> _DATASET SECTION_:
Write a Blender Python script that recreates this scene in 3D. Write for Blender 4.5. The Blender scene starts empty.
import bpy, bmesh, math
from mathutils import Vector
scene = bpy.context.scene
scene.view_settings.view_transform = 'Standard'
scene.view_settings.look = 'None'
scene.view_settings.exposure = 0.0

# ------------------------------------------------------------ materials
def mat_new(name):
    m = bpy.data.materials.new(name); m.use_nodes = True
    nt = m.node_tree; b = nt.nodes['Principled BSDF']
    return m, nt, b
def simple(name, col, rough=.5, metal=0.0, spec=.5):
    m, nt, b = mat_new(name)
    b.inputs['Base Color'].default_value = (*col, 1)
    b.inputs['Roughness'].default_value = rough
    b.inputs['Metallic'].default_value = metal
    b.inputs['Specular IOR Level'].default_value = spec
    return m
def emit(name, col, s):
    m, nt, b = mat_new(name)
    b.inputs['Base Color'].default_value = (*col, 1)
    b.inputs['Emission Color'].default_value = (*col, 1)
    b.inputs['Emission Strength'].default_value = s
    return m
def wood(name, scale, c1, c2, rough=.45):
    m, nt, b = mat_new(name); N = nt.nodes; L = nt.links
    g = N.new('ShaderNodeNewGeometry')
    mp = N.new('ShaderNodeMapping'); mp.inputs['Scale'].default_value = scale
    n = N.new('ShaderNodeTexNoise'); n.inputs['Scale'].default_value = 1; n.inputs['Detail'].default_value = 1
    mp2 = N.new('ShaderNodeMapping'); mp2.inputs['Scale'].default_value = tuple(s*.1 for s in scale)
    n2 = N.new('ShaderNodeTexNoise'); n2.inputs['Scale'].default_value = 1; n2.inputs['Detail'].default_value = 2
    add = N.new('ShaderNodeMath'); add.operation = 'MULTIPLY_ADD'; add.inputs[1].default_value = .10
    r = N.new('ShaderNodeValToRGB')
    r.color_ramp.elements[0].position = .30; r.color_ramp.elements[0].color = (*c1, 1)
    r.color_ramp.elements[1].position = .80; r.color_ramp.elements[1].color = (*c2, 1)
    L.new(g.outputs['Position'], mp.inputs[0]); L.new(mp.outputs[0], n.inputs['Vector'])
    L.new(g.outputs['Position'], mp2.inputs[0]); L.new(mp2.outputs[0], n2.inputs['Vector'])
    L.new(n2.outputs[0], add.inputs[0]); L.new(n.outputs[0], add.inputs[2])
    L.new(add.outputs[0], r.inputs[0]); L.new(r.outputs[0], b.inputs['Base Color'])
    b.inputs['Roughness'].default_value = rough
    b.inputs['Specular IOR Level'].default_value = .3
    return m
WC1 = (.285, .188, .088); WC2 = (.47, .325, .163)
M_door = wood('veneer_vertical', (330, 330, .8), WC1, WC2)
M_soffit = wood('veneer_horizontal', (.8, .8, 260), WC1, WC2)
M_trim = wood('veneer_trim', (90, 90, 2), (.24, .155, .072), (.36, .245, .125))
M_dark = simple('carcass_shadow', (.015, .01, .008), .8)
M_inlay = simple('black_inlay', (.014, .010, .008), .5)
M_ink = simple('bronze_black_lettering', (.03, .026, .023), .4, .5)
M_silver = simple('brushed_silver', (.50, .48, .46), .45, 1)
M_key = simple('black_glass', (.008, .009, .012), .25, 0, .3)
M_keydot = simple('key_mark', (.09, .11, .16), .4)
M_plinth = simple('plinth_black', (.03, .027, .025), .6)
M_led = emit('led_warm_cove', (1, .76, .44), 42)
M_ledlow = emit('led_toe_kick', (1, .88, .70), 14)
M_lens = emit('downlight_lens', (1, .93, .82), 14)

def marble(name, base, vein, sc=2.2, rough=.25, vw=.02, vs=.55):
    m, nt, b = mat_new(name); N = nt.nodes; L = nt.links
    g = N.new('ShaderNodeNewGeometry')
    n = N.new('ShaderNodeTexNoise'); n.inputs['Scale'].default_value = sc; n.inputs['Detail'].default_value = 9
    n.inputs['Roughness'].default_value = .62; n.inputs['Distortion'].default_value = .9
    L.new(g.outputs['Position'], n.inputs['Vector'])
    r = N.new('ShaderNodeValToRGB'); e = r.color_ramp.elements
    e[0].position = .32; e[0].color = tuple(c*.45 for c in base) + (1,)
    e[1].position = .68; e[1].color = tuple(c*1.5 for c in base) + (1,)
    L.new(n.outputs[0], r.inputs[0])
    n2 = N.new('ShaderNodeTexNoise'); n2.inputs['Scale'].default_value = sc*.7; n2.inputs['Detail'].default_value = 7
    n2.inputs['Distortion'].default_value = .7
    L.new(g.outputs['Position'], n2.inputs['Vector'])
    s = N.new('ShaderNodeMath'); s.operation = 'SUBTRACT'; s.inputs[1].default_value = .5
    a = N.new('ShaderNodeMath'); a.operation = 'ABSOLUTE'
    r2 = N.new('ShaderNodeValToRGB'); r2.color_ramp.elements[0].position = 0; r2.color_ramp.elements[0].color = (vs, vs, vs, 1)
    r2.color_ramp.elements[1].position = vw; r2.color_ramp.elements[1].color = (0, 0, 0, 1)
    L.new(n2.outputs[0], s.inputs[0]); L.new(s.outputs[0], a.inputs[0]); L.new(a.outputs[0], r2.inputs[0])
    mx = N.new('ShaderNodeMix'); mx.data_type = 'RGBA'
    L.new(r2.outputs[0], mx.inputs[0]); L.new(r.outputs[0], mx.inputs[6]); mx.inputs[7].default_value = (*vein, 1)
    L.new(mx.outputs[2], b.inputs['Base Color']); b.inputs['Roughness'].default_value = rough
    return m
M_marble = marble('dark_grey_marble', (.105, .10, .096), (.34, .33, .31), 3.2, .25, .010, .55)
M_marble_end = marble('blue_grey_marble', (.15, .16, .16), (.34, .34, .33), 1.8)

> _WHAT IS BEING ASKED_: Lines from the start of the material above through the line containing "scene.view_settings.exposure = 0.0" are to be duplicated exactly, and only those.

> _PROBLEM SOLUTION_:
Write a Blender Python script that recreates this scene in 3D. Write for Blender 4.5. The Blender scene starts empty.
import bpy, bmesh, math
from mathutils import Vector
scene = bpy.context.scene
scene.view_settings.view_transform = 'Standard'
scene.view_settings.look = 'None'
scene.view_settings.exposure = 0.0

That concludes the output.